Ma c’è anche un altro fatto: il gup di Roma, nell’assolvere l’ex segretaria di Davigo, accusata di aver calunniato l’ex procuratore di Milano Francesco Greco, ha trasmesso gli atti alla procura per valutare due ulteriori ipotesi di reato compiute nell’affaire verbali. Si tratta dell’omessa denuncia contestata all’ex consigliere del Csm Giuseppe Cascini, e delle ipotesi di violazione della pubblica custodia di cose e di omessa denuncia, contestate all’ex consigliere Giuseppe Marra. Reati, quelli ipotizzati dal gup, commessi nella gestione di quei verbali, consegnati ai due magistrati proprio da Davigo, e sui quali è ancora pendente un’inchiesta a Perugia. Il gup di Roma era andato anche un po’ oltre, descrivendo «un'immagine preoccupante ed assai allarmante del Consiglio superiore della magistratura, che ancora una volta sembrerebbe avere operato - in questa o in altre vicende - non sulla base di conoscenze, rituali comunicazioni e/o atti formalmente acquisiti dall'Organo di autogoverno della magistratura, bensì nella logica - si consenta - della “congiura di Palazzo”». E un passaggio era dedicato anche a Davigo, spintosi, secondo il giudice, «ben oltre i confini dei poteri conferitigli come membro togato» del Csm. Insomma, al momento sono quattro - uno a Roma e tre a Brescia - i giudici secondo cui l’ex pm di Mani Pulite avrebbe sbagliato. E pensare che tutti se la prendano con lui perché unico “grillo parlante” in Paese di mangiafuoco forse è un po’ riduttivo.
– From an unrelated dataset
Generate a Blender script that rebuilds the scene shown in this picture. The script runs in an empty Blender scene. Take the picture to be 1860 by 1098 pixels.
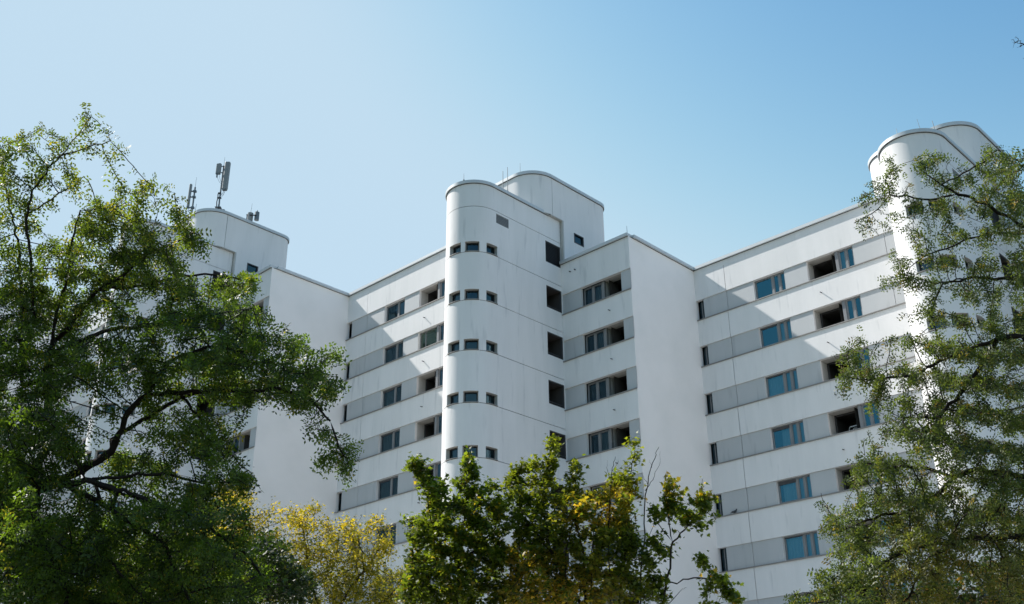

C’è poi il caso Uggetti. Che secondo Travaglio era già stato chiarito dalla Cassazione, allorquando annullò con rinvio l’assoluzione piena ottenuta nel primo appello. Ma cosa diceva la sentenza della Suprema Corte? Non c’era scritto da nessuna parte che Uggetti non fosse innocente - e gli Ermellini, d’altronde, non avrebbero potuto farlo -, bensì che fosse necessaria una motivazione rafforzata, per giustificare il ribaltamento della sentenza in appello, dopo la condanna a 10 mesi rimediata in primo grado. Ma qui il fatto si fa ancora più simpatico: anche la sentenza di primo grado, quella che condannava Uggetti, aveva certificato che l’ex sindaco si era mosso nell’interesse pubblico. Un fatto scritto nero su bianco, pur considerando l’azione del politico un atto fuori dalle regole. I giudici d’appello avevano invece considerato completamente innocente l’ex sindaco, sottolineando che non si può «punire indiscriminatamente le mere irregolarità formali» che, invece, «debbono essere idonee a ledere i beni giuridici protetti dalla norma», in questo caso la libera concorrenza. Nel valutare i fatti, le giudici avevano verificato, «da un punto di vista oggettivo», se vi fosse o meno un’alterazione del bando nei termini di una «indebita influenza», attraverso la quale, secondo l’accusa, l’interesse pubblico sarebbe stato piegato agli scopi di parte. E la risposta era negativa: «Non risulta essersi verificato alcun sviamento di potere, nemmeno nell’esplicazione di quel margine discrezionale di intervento riconosciuto dalla legge per l’esercizio di poteri di indirizzo». Ma alla Cassazione non era bastato, contestando un errore nell’inquadramento giuridico del reato e chiedendo a nuovi giudici d’appello di rispondere a cinque questioni non sufficientemente chiarite dalle motivazioni. Dove fosse scritto che Uggetti non era sicuramente innocente non è dato saperlo, dal momento che la Cassazione si è limitata a criticare l’approccio metodologico della Corte d’Appello di Milano. Ma anche questo rientra nello strabismo di chi le sentenze - e chi le scrive - le apprezza solo quando fanno comodo.